The anger is there on _Misanthropic Slaughter_, but it does not gather any momentum to really make an impact. The title track comes in first, and it boasts some feel-good melodies -- and I mean that in a non-angry metal kind of way. These melodies are available all around _Misanthropic Slaughter_ really, and they serve the function of taking a little bit of the metallic edge off the album. The guitar tone is not muddy and the riffs are very clear, yet they do lack a certain sonic punch. Tracks like "Hopeless", "Blood Storm" and a few others lug a guitar tone that is similar to those from the old school of heavy metal. The bass guitar sounds inconsistent throughout the record in terms of volume, while the vocals don't conform to the classical ways like the guitars; they actually sound like a raspy hybrid of a young Tom Angelripper and Angela Gossow circa _Anthems of Rebellion_.

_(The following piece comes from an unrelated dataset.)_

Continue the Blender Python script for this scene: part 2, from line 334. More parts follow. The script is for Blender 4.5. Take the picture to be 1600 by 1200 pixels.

Perhaps the most commendable trait here is the fact that most of the tracks are individually recognizable and don't bleed into each other. There are some things that could have sounded better with some extra work in the mixing phase, especially the sound of the drums on "Shadow of Death" and the volume levels of the bass guitar on a number of tracks. Of course these are things that every young band must learn eventually, but a picky listener like me would point them out every time as production flaws. For now, Hemoptysis has the individual skills every band needs to make a bigger name for itself, but they might benefit from some extra pre-production hours in the studio with later releases.